If I could summarize this academic year in two words I would say: shit show. And I mean that with the least amount of negative connotation possible. Actually, in this case I think UrbanDictionary does a fantastic job of defining the term:
A description of an event or situation which is characterized by an ridiculously inordinate amount of frenetic activity. Disorganization and chaos to an absurd degree. Often associated with extreme ineptitude/incompetence and or sudden and unexpected failure.
Just thinking of how rapidly my life has changed from September to now, how many emotional roller coaster loop-the-loops I’ve endured, and how many walls I’ve had to climb really makes my head spin. And I’ve experienced a fair number of fails for one lifetime. But tied in with all those things were the great achievements I’ve made, the wonderful people in my life I’ve learned to truly appreciate, and the realization that even the most fragile of hearts can grow strong.
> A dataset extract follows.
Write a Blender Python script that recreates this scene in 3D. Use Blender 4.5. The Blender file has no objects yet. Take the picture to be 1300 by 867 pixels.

Yet, I’ve spent enough time-my whole life up to this point perhaps-obsessing on the past. I appreciate the memories, both the fond and the painful. And the past will always serve as a measure for how far I’ve come. But now I have a new and exciting future unfurling in front of me, and I just don’t have the willpower to drag around these vestiges of who I used to be.
I’m not sure what suddenly inspired me to write this. Maybe it’s to reinforce what I’ve been mulling over the last few weeks. Or maybe it’s just to document this change in perspective. In any case, it’s here and it’s in the open and already I’m beginning to feel a little bit more free.